Sin embargo, a fines de los 70, cuando empecé a salir, Tikal comenzaba a pasar de moda, cosa que para los adolescentes con aspiraciones bacanas quedaba en evidencia por la concurrencia cada vez mayor de adolescentes de clase baja. Para entonces el lugar al que iban mis amigos y el núcleo más arroyeño de San Nicolás no era ni Tikal ni la Vieja Barraca, sobre calle Belgrano, entre Francia y Urquiza, sino el Círculo Italiano —El Círculo, el nombre no era arbitrario: se necesitaba ser invitado por un conocido de la casa y llegaron incluso a circular carnets especiales para poder acceder. Quedaba a unos metros de Tikal, por Italia: el viejo edificio de la Sociedad Italiana, concesionado y acondicionado para fiestas por el Turco Nasif, quien luego se convertiría en algo así como el patriarca de la noche nicoleña.

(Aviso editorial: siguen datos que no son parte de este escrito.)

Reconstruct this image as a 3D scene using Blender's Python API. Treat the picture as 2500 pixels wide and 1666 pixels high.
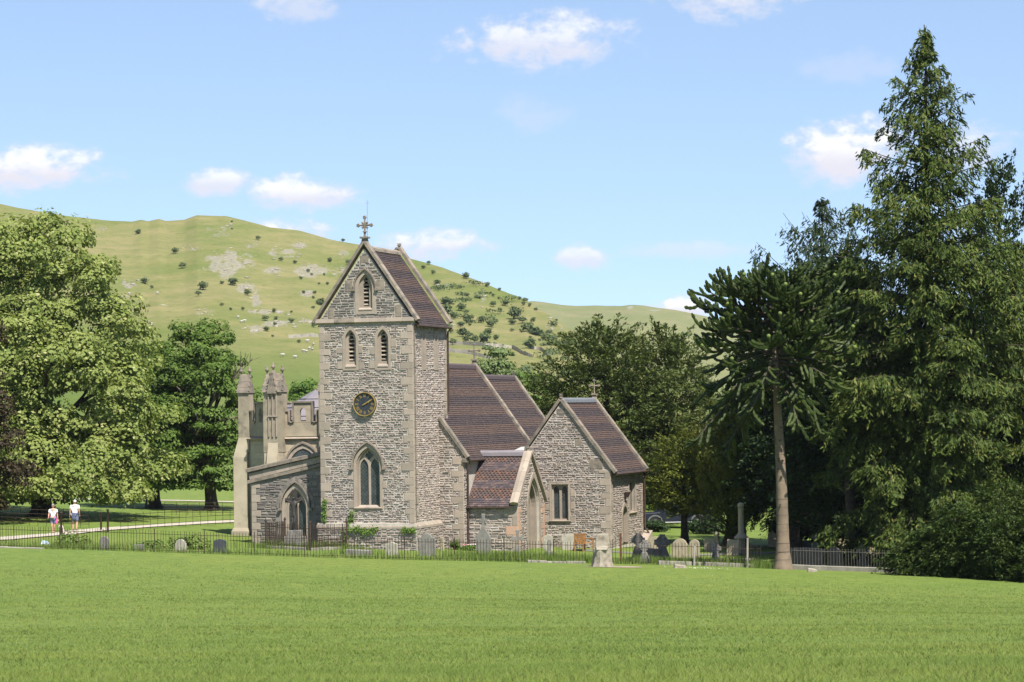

De nuevo, la puerta abierta en la noche, la fascinación latinoamericanista de esos años que llevó a erigir templos bailables de la talla de Tikal, se cerraba hacia adentro, hacia el antiguo patio arroyeño.



[1] Entre la «comunidad del acero» y la «comunidad de María». Un análisis antropológico sobre los avatares sociopolíticos de San Nicolás, Buenos Aires, 2009.